▶ [Provided material]:
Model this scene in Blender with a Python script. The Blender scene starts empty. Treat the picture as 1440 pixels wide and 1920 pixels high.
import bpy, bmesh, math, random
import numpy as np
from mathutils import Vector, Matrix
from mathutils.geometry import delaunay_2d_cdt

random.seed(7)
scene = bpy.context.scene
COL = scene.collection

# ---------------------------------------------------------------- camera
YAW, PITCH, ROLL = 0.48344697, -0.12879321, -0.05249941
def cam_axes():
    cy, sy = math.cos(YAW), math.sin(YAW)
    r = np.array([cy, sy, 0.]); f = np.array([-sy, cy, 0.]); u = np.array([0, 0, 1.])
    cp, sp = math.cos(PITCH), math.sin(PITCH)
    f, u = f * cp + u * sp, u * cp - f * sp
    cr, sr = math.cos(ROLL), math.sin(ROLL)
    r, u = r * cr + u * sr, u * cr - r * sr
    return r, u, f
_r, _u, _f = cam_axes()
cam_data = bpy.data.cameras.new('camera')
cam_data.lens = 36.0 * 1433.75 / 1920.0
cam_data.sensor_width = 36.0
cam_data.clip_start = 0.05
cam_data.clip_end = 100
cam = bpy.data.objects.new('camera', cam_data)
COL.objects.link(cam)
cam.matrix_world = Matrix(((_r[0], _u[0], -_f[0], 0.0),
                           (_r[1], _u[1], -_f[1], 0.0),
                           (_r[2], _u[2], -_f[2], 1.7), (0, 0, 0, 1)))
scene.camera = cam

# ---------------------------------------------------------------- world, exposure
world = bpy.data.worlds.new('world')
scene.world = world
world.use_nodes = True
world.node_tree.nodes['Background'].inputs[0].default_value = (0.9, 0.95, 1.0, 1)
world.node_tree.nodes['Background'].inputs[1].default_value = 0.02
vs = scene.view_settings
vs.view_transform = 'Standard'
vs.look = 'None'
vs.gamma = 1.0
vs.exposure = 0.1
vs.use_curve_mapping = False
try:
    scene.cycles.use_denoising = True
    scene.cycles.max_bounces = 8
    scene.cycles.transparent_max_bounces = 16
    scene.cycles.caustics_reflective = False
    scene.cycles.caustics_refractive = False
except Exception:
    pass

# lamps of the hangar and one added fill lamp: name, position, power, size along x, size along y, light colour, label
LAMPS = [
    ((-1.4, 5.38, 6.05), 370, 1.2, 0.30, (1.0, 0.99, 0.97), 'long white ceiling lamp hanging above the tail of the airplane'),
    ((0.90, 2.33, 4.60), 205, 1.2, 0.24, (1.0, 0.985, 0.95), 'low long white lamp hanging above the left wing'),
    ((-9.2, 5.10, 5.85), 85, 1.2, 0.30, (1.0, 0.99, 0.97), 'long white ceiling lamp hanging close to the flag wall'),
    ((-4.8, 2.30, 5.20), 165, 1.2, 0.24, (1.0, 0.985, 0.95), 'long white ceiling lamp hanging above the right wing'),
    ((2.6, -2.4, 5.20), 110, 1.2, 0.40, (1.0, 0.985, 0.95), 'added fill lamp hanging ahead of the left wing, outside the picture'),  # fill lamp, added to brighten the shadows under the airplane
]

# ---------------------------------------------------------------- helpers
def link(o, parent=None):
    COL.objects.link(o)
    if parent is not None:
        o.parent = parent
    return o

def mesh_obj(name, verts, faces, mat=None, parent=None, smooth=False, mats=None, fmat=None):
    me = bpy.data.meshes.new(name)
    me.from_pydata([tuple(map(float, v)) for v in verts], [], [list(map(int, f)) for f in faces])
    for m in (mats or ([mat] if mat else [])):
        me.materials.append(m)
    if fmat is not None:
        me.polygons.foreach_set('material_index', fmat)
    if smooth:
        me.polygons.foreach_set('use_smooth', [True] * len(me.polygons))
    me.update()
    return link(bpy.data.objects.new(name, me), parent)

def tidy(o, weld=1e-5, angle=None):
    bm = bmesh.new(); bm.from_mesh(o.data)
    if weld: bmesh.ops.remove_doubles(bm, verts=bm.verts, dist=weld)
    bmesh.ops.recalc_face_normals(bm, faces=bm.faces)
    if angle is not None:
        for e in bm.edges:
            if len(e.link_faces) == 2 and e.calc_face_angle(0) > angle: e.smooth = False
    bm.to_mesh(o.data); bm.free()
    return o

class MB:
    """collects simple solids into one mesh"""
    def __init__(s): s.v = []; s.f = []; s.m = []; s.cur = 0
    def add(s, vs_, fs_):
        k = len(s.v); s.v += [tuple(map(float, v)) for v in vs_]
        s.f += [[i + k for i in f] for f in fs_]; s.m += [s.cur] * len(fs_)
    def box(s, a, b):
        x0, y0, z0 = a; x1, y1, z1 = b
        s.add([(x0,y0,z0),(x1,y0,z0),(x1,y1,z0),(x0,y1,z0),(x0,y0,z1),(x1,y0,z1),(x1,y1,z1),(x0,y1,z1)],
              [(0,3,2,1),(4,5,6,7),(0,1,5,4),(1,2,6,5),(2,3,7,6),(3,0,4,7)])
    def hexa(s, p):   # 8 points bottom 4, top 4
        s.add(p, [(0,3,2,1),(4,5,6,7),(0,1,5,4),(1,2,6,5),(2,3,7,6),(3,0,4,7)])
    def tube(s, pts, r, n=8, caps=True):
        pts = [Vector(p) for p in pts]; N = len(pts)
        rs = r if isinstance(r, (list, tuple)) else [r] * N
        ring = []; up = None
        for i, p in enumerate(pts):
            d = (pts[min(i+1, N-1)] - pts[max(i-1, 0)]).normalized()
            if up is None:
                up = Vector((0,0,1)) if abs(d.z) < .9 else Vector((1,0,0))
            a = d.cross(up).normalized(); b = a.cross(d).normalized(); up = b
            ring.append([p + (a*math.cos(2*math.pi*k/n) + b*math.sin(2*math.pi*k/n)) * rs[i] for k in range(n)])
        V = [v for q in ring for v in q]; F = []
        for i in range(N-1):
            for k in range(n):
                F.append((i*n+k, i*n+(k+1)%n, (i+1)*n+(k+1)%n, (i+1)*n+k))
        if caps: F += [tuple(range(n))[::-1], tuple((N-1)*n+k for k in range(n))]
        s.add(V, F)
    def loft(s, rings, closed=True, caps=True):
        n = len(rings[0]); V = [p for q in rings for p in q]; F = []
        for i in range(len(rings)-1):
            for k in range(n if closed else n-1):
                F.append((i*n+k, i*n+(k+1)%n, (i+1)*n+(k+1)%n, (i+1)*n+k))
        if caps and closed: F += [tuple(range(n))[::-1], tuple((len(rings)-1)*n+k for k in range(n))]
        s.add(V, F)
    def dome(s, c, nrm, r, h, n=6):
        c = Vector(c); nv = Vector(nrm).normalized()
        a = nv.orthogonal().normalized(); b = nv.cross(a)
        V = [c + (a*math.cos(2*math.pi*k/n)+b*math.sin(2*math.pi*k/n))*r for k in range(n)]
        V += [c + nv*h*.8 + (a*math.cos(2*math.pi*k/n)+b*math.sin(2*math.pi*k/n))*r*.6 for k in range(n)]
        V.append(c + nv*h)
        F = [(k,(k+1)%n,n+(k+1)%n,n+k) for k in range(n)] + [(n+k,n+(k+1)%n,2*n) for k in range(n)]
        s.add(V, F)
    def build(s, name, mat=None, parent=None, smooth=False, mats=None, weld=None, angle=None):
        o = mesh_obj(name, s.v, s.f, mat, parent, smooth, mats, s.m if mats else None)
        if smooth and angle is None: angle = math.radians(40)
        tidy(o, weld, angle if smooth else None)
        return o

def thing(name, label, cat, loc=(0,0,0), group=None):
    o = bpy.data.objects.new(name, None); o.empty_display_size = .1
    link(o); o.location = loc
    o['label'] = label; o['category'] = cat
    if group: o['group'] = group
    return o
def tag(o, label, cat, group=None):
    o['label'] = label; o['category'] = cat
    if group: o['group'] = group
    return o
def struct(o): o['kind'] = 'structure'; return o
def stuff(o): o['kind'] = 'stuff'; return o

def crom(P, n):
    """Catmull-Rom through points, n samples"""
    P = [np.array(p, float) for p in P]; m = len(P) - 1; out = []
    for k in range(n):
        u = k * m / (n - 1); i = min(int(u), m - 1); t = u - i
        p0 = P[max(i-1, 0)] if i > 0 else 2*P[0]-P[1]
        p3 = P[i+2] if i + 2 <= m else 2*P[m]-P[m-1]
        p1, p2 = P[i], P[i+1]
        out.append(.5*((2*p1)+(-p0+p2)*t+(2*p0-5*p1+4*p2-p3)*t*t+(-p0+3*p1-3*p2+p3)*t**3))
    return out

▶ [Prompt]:
Please write out exactly the lines from the start of the data through the line that contains "COL = scene.collection", both ends included, and nothing else.

▶ [Result for this exercise]:
Model this scene in Blender with a Python script. The Blender scene starts empty. Treat the picture as 1440 pixels wide and 1920 pixels high.
import bpy, bmesh, math, random
import numpy as np
from mathutils import Vector, Matrix
from mathutils.geometry import delaunay_2d_cdt

random.seed(7)
scene = bpy.context.scene
COL = scene.collection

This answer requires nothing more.